From Iceland — The End Has No End

The End Has No End

Published October 23, 2017

One by one, ticking time bombs won

It’s not the secrets of the government

That’s keeping you dumb

Oh, it’s the other way around-wait

What’s that sound?

One by one, baby, here they come.

It’s election time in Iceland, the purest, most uncorrupted and book-loving place on planet Earth.

Earlier this week, a bank was awarded a court injunction against the newspaper Stundin. The newspaper had been writing thorough reports, in cooperation with The Guardian and Reykjavik Media, on all kinds of shady financial activity undertaken by our Prime Minister and his family when the banking system was collapsing in 2008.

In short, they can’t do it anymore. No more writing on this matter. Nothing to see here. Back to basics for the Icelandic media. Back to writing about celebrities with tough childhood memories, the English Premier League and what liberals on Twitter are saying about Trump and Narcos.

It’s Falson, baby, my basket of secrets, my island of dreams, my kingdom of wealth. A name that tells you nothing but contains everything. Come home with me tonight, yes, you, and I might make you an account holder by the break of dawn. You belong offshore with me, where there’s no time, no death, no space, and no taxes. Yes, yes, yes. My buddies in the the banking system, my homies in parliament, mis amigos at the Financial Supervisory Authority. They’ll all be there, talking Nietzche, jazz, sex and investment opportunities in Tripoli, Hugh Hefner style, and dad’s getting pizza. I keep no secrets from a person that can’t speak.

Like The Strokes said: The End Has No End. Our crisis, our political and philosophical crisis, began in 2006 and we’re still there, no solution in sight, as we keep on lying to ourselves and others that everything is perfectly fine.

What was it that Stundin was about to tell us? The thing is, it really doesn’t matter. There’s nothing in there that we don’t already know, that we haven’t seen before.

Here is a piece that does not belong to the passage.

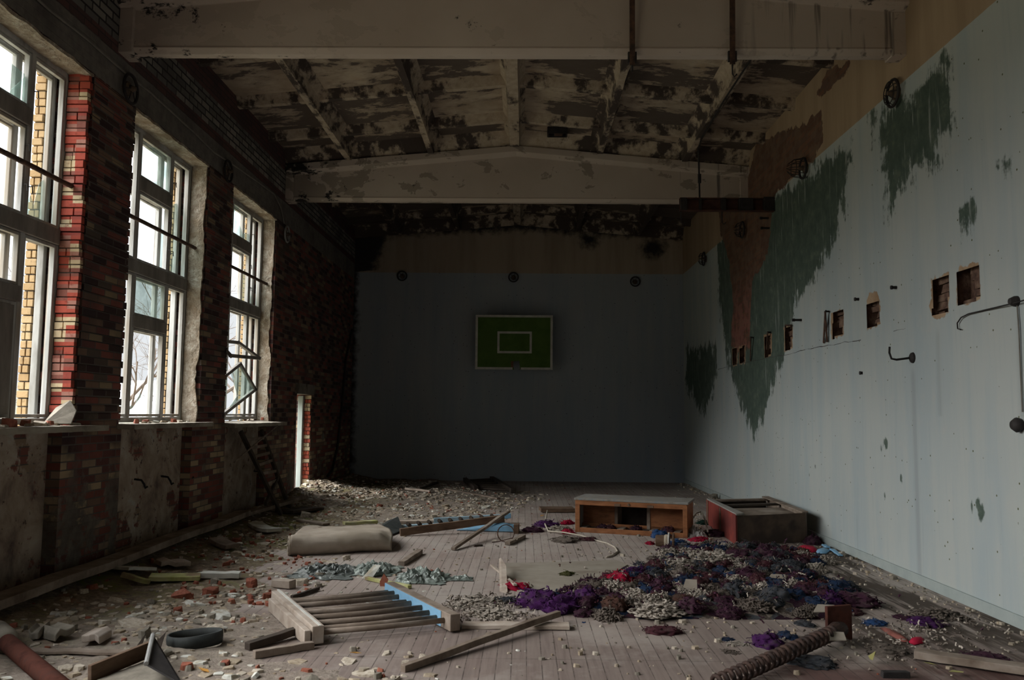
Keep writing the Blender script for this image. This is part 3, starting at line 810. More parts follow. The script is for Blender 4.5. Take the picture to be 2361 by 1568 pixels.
tree('bare_shrub', 'low bare shrub outside at the foot of the window beside the red brick jamb', (-7.6, 12.6, -.9), 4.4, 21, .75, 5, .045)
# distant wood and roofs
t = MB(); r_ = random.Random(5)
for i in range(420):
    y = r_.uniform(20, 150); x = -60 - r_.uniform(0, 25); h = r_.uniform(2.5, 6)
    c = V((x, y, -1 + h * .5))
    t.add([c + V((r_.gauss(0, .25), a * h * .33, b * h * .5 + r_.gauss(0, .3))) for a, b in ((-.6, -1), (.6, -1), (1, .1), (.4, .8), (0, 1.1), (-.5, .7), (-1, 0))] + [c + V((1.6, 0, 0)), c + V((-1.6, 0, 0))],
          [(i, (i + 1) % 7, 7) for i in range(7)] + [((i + 1) % 7, i, 8) for i in range(7)])
tag(t.build('treeline', simple('hazy wood', [(.16, .16, .14), (.24, .235, .2)], .5, bump=0)), 'hazy distant wood on the horizon outside', 'woods', None, 'stuff')
for i, (x, y, w_, l_, hh, lab) in enumerate(((-33, 76, 8, 6, 3.4, 'pale house with a steep roof far outside the middle window'), (-31, 67, 6, 5, 2.4, 'low white shed with a pitched roof far outside the middle window'))):
    r = thing('house', lab, 'house', (x, y, -.9))
    b = MB(); b.span((x - w_ / 2, y - l_ / 2, -1.2), (x + w_ / 2, y + l_ / 2, hh - 1.6)); b.build('house_walls', simple('whitewash', [(.6, .6, .58), (.75, .75, .73)], 2, bump=0), r)
    b = MB(); z0 = hh - 1.6
    b.prism([(x - w_ / 2 - .3, y - l_ / 2 - .3, z0), (x - w_ / 2 - .3, y + l_ / 2 + .3, z0), (x - w_ / 2 - .3, y, z0 + hh * .75)], (w_ + .6, 0, 0)); b.build('roof', simple('grey roofing', [(.4, .41, .43), (.55, .56, .57)], 2, bump=0), r)
# ------------------------------------------------------------------ basketball backboard
M['green'] = simple('green board paint', [(.07, .135, .025), (.1, .175, .04)], 4, bump=.002, dirt=(.085, .15, .035))
M['white'] = simple('chalky white paint', [(.5, .49, .45), (.66, .65, .6)], 8, bump=.002)
M['woodr'] = simple('raw split wood', [(.12, .06, .035), (.25, .14, .085)], 9, (1, 1, 6), bump=.006)
yb = FARY - .42
P0, P1 = at(1097, 726, yb), at(1274, 853, yb)
bx0, bx1, bz0, bz1 = P0.x, P1.x, P1.z, P0.z
bb = thing('basketball_backboard', 'green basketball backboard with white outlines and a torn lower notch on the far wall', 'backboard', ((bx0 + bx1) / 2, yb, bz0))
cx = (bx0 + bx1) / 2 + .02
g = MB()
n0, n1 = cx - .02, cx + .13
g.prism([(bx0, yb, bz0), (n0, yb, bz0), (n0 - .02, yb, bz0 + .12), (n0 - .05, yb, bz0 + .2), (n1 - .02, yb, bz0 + .21), (n1, yb, bz0 + .02), (n1 + .02, yb, bz0), (bx1, yb, bz0), (bx1, yb, bz1), (bx0, yb, bz1)], (0, .03, 0))
bd = g.build('board', M['green'], bb)
def lines(x0, x1, z0, z1, w, gap=None):
    m_ = MB(); a, b = yb - .004, yb + .001
    m_.span((x0, a, z0), (x0 + w, b, z1)); m_.span((x1 - w, a, z0), (x1, b, z1)); m_.span((x0 + w, a, z1 - w), (x1 - w, b, z1))
    if gap: m_.span((x0 + w, a, z0), (gap[0], b, z0 + w)); m_.span((gap[1], a, z0), (x1 - w, b, z0 + w))
    else: m_.span((x0 + w, a, z0), (x1 - w, b, z0 + w))
    return m_
lines(bx0, bx1, bz0, bz1, .055, (n0 - .03, n1 + .02)).build('border_line', M['white'], bb)
A, B = at(1147, 764, yb), at(1226, 815, yb)
lines(A.x, B.x, B.z, A.z, .052).build('target_line', M['white'], bb)
g = MB(); g.span((n0 - .07, yb - .003, bz0 + .05), (n0 - .01, yb + .02, bz0 + .2)); g.build('torn_edge', M['woodr'], bb)
for x in (bx0 + .35, bx1 - .35):
    g = MB()
    for z in (bz0 + .3, bz1 - .2): g.bar((x, yb + .06, z), (x, FARY - .002, z), .05, .05)
    g.span((x - .04, yb + .03, bz0 + .1), (x + .04, yb + .06, bz1 - .05))
    g.build('bracket', M['black'], bb)

# ------------------------------------------------------------------ caged bulkhead lamps
M['lampin'] = simple('broken lamp holder', [(.05, .04, .035), (.16, .11, .07)], 30, bump=.002)
def cage_lamp(pos, nrm, label, R=.13, basket=0, mat=None, group='caged wall lamps', inner=True):
    pos, nrm = V(pos), V(nrm)
    r = thing('wall_lamp', label, 'lamp', pos, group)
    mat = mat or M['black']
    g = MB(); g.lathe(pos - nrm * .01, pos + nrm * .05, [(0, R * .55), (.8, R * .5), (1, R * .3)], 16); g.build('base', M['lampin'] if inner else mat, r, smooth=False)
    g = MB(); g.ring(pos + nrm * .055, nrm, R, .016, 28, 8); g.build('rim', mat, r, smooth=True)
    g = MB(); a = nrm.orthogonal().normalized(); b = nrm.cross(a)
    if basket:
        for k in range(10):
            t_ = 2 * math.pi * k / 10; d = a * math.cos(t_) + b * math.sin(t_)
            g.tube([pos + nrm * .055 + d * R, pos + nrm * (.06 + basket * .6) + d * R * .85, pos + nrm * (.06 + basket) + d * R * .4], .005, 5)
        g.ring(pos + nrm * (.06 + basket * .6), nrm, R * .86, .005, 20, 5)
    else:
        for k in range(3):
            t_ = math.pi * k / 3 + .5; d = a * math.cos(t_) + b * math.sin(t_)
            g.tube([pos + nrm * .055 - d * R, pos + nrm * .07, pos + nrm * .055 + d * R * rnd.choice((1, .3))], .005, 5)
    g.build('cage', mat, r)
    g = MB(); g.lathe(pos + nrm * .03, pos + nrm * .11, [(0, .028), (.5, .035), (1, .02)], 10); g.build('lamp_holder', M['lampin'], r)
    return r
for u, v, lab in ((928, 637, 'round caged lamp on the far wall close to the window wall'), (1184, 640, 'round caged lamp on the far wall straight above the backboard'), (1464, 650, 'round caged lamp hanging a little lower on the far wall under a beige notch')):
    cage_lamp(at(u, v, FARY), (0, -1, 0), lab, .115)
for u, v, lab, bk in ((2070, 215, 'round rimmed lamp high on the painted wall, closest to the first beam', .06), (1860, 388, 'caged lamp with a wire basket on the painted wall between the beams', .2), (1718, 530, 'dark lamp on the bare brick patch of the painted wall', .12), (1628, 597, 'caged lamp at the paint line of the painted wall close to the far corner', .1)):
    cage_lamp(rw(u, v), (-1, 0, 0), lab, .14, bk)
M['greyring'] = simple('pale enamel ring', [(.22, .22, .21), (.34, .34, .33)], 10, bump=.002)
for u, v, lab, mt in ((290, 205, 'black round lamp on the window wall under the first beam', None), (518, 395, 'black round lamp on the brick pier beside the last window', None), (655, 540, 'pale broken ring lamp on the window wall past the last window', M['greyring'])):
    cage_lamp(lw(u, v), (1, 0, 0), lab, .15 if mt is None else .14, 0, mt)
# ------------------------------------------------------------------ steel cantilever with hooks, ropes and straps
M['channel'] = simple('red oxide steel', [(.05, .022, .018), (.1, .045, .03)], 8, bump=.003, rough=.75)
yt = 12.76
t0, t1 = at(1567, 472, yt), V((XW, yt, 4.94))
cb = thing('steel_bracket', 'rusty steel channel bracket sticking out from the painted wall', 'bracket', (XW, yt, 4.84))
g = MB(); zc = 4.93
for dz in (-.095, .095): g.bar((t0.x, yt, zc + dz), (XW, yt, zc + dz), .1, .016)
g.bar((t0.x, yt + .03, zc), (XW, yt + .03, zc), .012, .19)
g.build('channel_beam', M['channel'], cb)
for x, w_ in ((t0.x + .06, .1), (t0.x + .32, .03), (t0.x + .68, .07), (3.62, .22), (3.98, .17)):
    g = MB(); g.span((x - w_ / 2, yt - .055, zc - .1), (x + w_ / 2, yt + .03, zc + .1 + (.02 if x > 3.9 else 0))); g.build('stiffener', M['black'], cb, bevel=.004)
for x, L_ in ((t0.x + .02, .18), (t0.x + .66, .18)):
    g = MB(); g.tube([(x, yt, zc - .1), (x, yt, zc - .1 - L_), (x + .03, yt, zc - .13 - L_), (x + .06, yt, zc - .1 - L_)], .009, 6); g.build('hook', M['black'], cb)
g = MB(); rx = at(1613, 440, yt).x
g.tube([(rx, yt, zc + .1), (rx - .005, yt, 5.4), (rx - .01, yt, 5.83), (rx + .02, yt - .12, 5.98), (2.93, 11.2, 6.02), (2.94, 9.6, 6.02), (2.95, 8.55, 6.02)], .014, 6)
g.tube([(rx, yt, 5.28), (rx, yt, 5.42)], .026, 8)
tag(g.build('steel_cable', M['black']), 'dark cable running along a ceiling rib and down to the steel bracket', 'cable')
for i, (u, v1, lab) in enumerate(((1455, 150, 'flat rusty strap hanging in front of the first beam, closer to mid hall'), (1686, 148, 'flat rusty strap hanging in front of the first beam, with a hook at its tip'))):
    p1 = at(u + 3, v1, 8.2); x = p1.x
    r = thing('steel_strap', lab, 'strap', (x, 8.2, p1.z), 'straps on the first beam' if False else None)
    g = MB(); g.bar((x, 8.2, p1.z), (x - .01, 8.11, 6.3), .055, .014, (0, 1, 0)); g.build('strip', M['rust'], r)
    g = MB(); g.span((x - .045, 8.19, p1.z + .03), (x + .045, 8.225, p1.z + .14)); g.build('clamp', M['black'], r, bevel=.004)
    g = MB()
    if i: g.tube([(x, 8.21, p1.z), (x, 8.21, p1.z - .1), (x + .02, 8.21, p1.z - .13), (x + .045, 8.21, p1.z - .1)], .008, 6)
    else: g.tube([(x, 8.21, p1.z), (x, 8.21, p1.z - .06)], .01, 6)
    g.build('hook', M['black'], r)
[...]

Why do they do it? Why are we – year after year – getting so used to the most powerful people in the country being involved in big financial scandals? I suspect that the reason is the same as why we will most definitely end up tolerating this thing and not changing anything. There’s no moral foundation here that unites us, no sense of community. We are atheists who believe in the welfare state. Take away our problems and you can do what you like, we’ll pay what you want, yes, please hide the old people and drug the children so we can all watch the Liverpool game in peace.